Essa operação deportou 389 migrantes, a maioria guatemaltecos. A equipe jornalística trabalhou por seis meses para verificar se, de fato, o objetivo dessa política é atingido, ou seja, que os empregos sejam direcionados aos americanos. No caso específico desta cidade, a empresa de carnes faliu, os empregos deixados pelos imigrantes nunca puderam ser preenchidos e só se pôde atenuar a situação quando os refugiados somalis chegaram “retornando à cidade ainda mais imigrantes do que há dez anos”.
“Se deve destacar de maneira específica a capacidade deste trabalho de levar sua narrativa a um ponto final, demonstrando, com base em onze anos de história, o resultado da luta contra a imigração, ou seja, os danos à economia dos EUA e a incapacidade de eliminar imigrantes legais e clandestinos”, afirmou o júri.
“Dedicamos este prêmio aos moradores de Postville, Iowa, uma comunidade dividida e restaurada que conseguiu lutar para reestabelecer a economia do seu povo”, disse Almudena Toral, da Espanha, durante a premiação.
Além de Toral, as outras pessoas autoras do trabalho foram Andrea Patiño Contreras (Colômbia), Mauricio Rodríguez Pons (Venezuela), Gerardo del Valle (Guatemala), Ronny Rojas (Costa Rica), Juanje Gomez (España), Ricardo Weibezahn (Venezuela), Anna Clare Spelman (Estados Unidos), Nacho Corbella (Argentina), José F. López (Colombia) e Selymar Colón (Porto Rico).
Durante a cerimônia, dois prêmios adicionais também foram concedidos.

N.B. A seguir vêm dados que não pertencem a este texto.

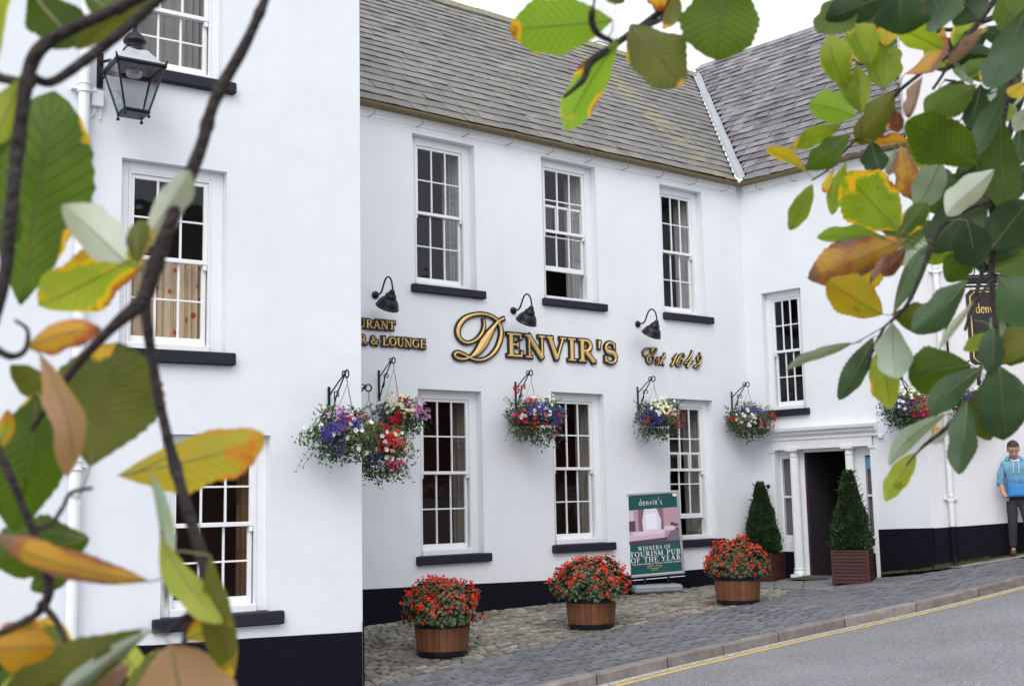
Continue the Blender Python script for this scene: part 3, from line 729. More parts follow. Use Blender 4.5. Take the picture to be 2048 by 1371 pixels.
# shallow box with conduit to the right of the door
mb = MB(); u, z = FRW.at(1763, 872); mb.box(FRW, (u - .05, 0, z - .03), (u + .05, .05, z + .03), bev=.008); mb.tube([FRW(u - .02, .012, z + .03), FRW(u - .02, .012, z + .6)], .009, 6)
tag(mb.build('junction_box', PAINT, off=FRW(u, 0, z)), 'small white cable box with conduit right of the door surround', 'cable box')

# --- left house
LH = thing('townhouse', FL.p(-3, 0, G(4, 11.4)), 'tall white rendered house standing forward at the left', 'house')
hl2 = hole(FL, (243, 315), (452, 343), (238, 696), (453, 706))
hl3 = (FL.at(322, 1100)[0], FL.at(541, 1100)[0], FL.at(430, 1229)[1], FL.at(540, 870)[1])
hl1 = (FL.at(247, 100)[0], FL.at(446, 100)[0], FL.at(400, 157)[1], FL.at(400, 157)[1] + 1.42)
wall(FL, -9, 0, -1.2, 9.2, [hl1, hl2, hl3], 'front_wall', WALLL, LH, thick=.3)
CURT = mat('net_curtain', (.42, .41, .40), .9, (.30, .295, .29), 9, transl=.3)
# patterned curtain
def patt():
    m = mat('floral_curtain', (.62, .52, .38), .9, (.55, .42, .28), 7); t = m.node_tree; N = t.nodes; L = t.links; b = N['Principled BSDF']; src = b.inputs['Base Color'].links[0].from_socket
    tc = N.new('ShaderNodeTexCoord'); vo = N.new('ShaderNodeTexVoronoi'); vo.inputs['Scale'].default_value = 5.5; L.new(tc.outputs['Object'], vo.inputs['Vector'])
    r = N.new('ShaderNodeValToRGB'); r.color_ramp.elements[0].position = .16; r.color_ramp.elements[1].position = .22; r.color_ramp.elements[0].color = (1, 1, 1, 1); r.color_ramp.elements[1].color = (0, 0, 0, 1); L.new(vo.outputs['Distance'], r.inputs[0])
    c = N.new('ShaderNodeMixRGB'); L.new(r.outputs[0], c.inputs[0]); L.new(src, c.inputs[1]); c.inputs[2].default_value = (.45, .08, .05, 1); L.new(c.outputs[0], b.inputs['Base Color']); return m
window(FL, hl1, LH, shut=0, rd=.10, curtain=(CURT, hl1[0], hl1[1], hl1[2], hl1[3], .015), fw=.10, sill=(.05, .13), sillh=.12)
zm = (hl2[2] + hl2[3]) / 2
window(FL, hl2, LH, shut=0, rd=.10, curtain=(patt(), hl2[0] + .05, hl2[1] - .05, hl2[2] + .02, zm, .03), fw=.14, fwl=.10, sill=(.06, .09), sillh=.13)
window(FL, hl3, LH, shut=.45, rd=.10, fw=.12, sill=(.08, .13), sillh=.13, shm=mat('brown_shutter', (.26, .155, .09), .5, (.19, .11, .065), 4), room=mat('brown_room', (.05, .035, .028), .9))
plinth(FL, [(-600, 1300), (0, 1296), (310, 1289), (500, 1275), (723.2, 1262)], 'plinth', LH, .014)
RET = Fr(FL.O[:2], LA + math.pi / 2)            # side wall that runs back to the pub
mb = MB(); P = [FL(0, n, z) for n in (0, -3.2) for z in (-1.2, 9.2)]; mb.add(P + [p + FL.U * -.3 for p in P], [(0, 1, 3, 2), (4, 5, 7, 6), (2, 3, 7, 6), (1, 3, 7, 5)]); mb.v = [tuple(np.array(v) + FL.U * .002) for v in mb.v]
mb.build('side_wall', WALLL, LH)
mb = MB(); P = [FL(0.014, n, z) for n in (.012, -2.95) for z in (-1.2, .42)]; mb.add(P + [p - FL.U * .02 for p in P], [(0, 1, 3, 2), (0, 1, 5, 4), (1, 3, 7, 5), (2, 3, 7, 6)]); mb.build('side_plinth', BLACK, LH)
mb = MB(); P = [FL(.15, .15, 9.2), FL(-9, .15, 9.2), FL(-9, -4, 12.6), FL(.15, -4, 12.6), FL(.15, -8, 9.2), FL(-9, -8, 9.2)]; mb.add(P, [(0, 1, 2, 3), (3, 2, 5, 4), (0, 3, 4)]); mb.build('roof', SLM, LH)
# --- neighbour beyond the wing
NH = thing('neighbour_house', FFAR.p(3, 0, G(*FFAR.p(3, 0, 0)[:2])), 'off white rendered house with black base beyond the pub at far right', 'house')
ztf = FFAR.at(1960, -60)[1]
wall(FFAR, 0, 7, -.6, ztf, [], 'front_wall', WALLF, NH)
mb = MB(); P = [FRW(UEND, 0, z) for z in (-.6, ztf)] + [FRW(UEND - .002, -6, z) for z in (-.6, ztf)]; mb.add([p + FRW.N * 0 for p in P], [(0, 1, 3, 2)]); mb.build('side_wall', WALLF, NH)
plinth(FFAR, [(1867, 1055.5), (1914, 1052.5), (1975, 1048), (2032, 1044), (2200, 1036)], 'plinth', NH)

# --- brick terrace on the other side of the street, known from its reflection in the ground floor panes
BRICK = mat('red_brick', (.20, .055, .04), .85, (.12, .035, .03), 3, .5, .4, 30)
TB = thing('brick_house', (28, -9, G(28, -6)), 'red brick terrace across the street, seen only mirrored in the window panes', 'house')
FB = Fr((50, -8.0), math.pi)
hb_ = [(4 + k * 4.2, 5.2 + k * 4.2, zz, zz + 1.7) for k in range(9) for zz in (.9, 4.0)]
wall(FB, 0, 44, -2.5, 7.4, hb_, 'front_wall', BRICK, TB, thick=.25)
for i, h_ in enumerate(hb_):
    mb = MB(); mb.box(FB, (h_[0], -.2, h_[2]), (h_[1], -.14, h_[3])); wq = mb.build('window', ROOM, TB)
    mb = MB()
    for a_, b_ in (((h_[0], -.14, (h_[2] + h_[3]) / 2 - .03), (h_[1], -.10, (h_[2] + h_[3]) / 2 + .03)), ((h_[0], -.14, h_[2]), (h_[0] + .07, -.10, h_[3])), ((h_[1] - .07, -.14, h_[2]), (h_[1], -.10, h_[3]))): mb.box(FB, a_, b_)
    mb.build('window_frame', PAINT, wq)
mb = MB(); P = [FB(u, n, z) for u in (-.2, 44.2) for n, z in ((.2, 7.3), (-3.6, 10.6), (-7.4, 7.3))]; mb.add(P, [(0, 3, 4, 1), (1, 4, 5, 2), (0, 1, 2), (3, 4, 5)]); mb.build('roof', SLM, TB)
mb = MB(); mb.add([FB(u, n, z) for u in (0, 44) for n in (-.25, -7.2) for z in (-2.5, 7.35)], [(0, 1, 3, 2), (4, 5, 7, 6), (2, 3, 7, 6)]); mb.build('side_wall', BRICK, TB)

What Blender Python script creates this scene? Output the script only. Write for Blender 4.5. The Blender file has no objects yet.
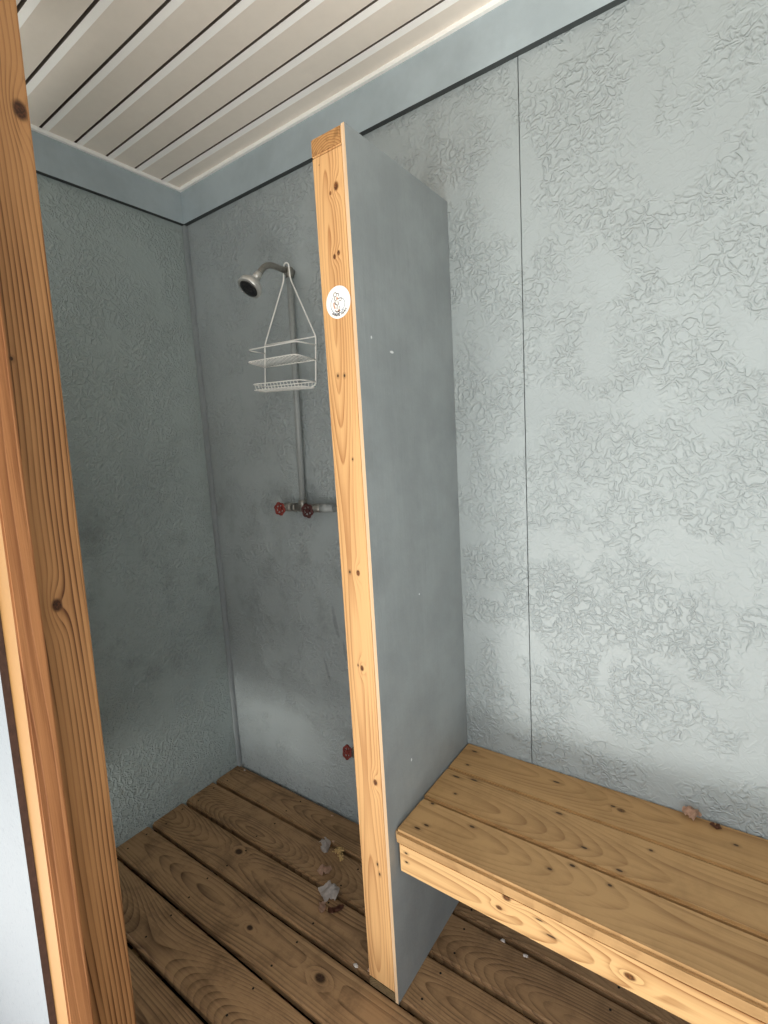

O reconhecimento pela excelência jornalística foi para o fotojornalista colombiano Jesús Abad Colorado. Por mais de 25 anos, Colorado retratou os rostos do conflito armado daquele país.
“O olhar aberto e pluralista de sua fotografia, o levaram a se converter numa testemunha da história recente e dolorosa do país [Colômbia], através de imagens que retratam os atores, momentos, lugares e eventos históricos do conflito armado”, afirmou o Conselho Gestor da Fundação Gabo na ata do julgamento de sua seleção.
Também foi dado o reconhecimento Clemente Manuel Zabala, concedido a um exemplar editor colombiano, e que desta vez foi para Luis Enrique Rodríguez, diretor do serviço alternativo da Rádio Caracol.
O Festival Gabo se realiza anualmente durante três dias em Medellín, Colômbia. Esta edição termina em 4 de outubro.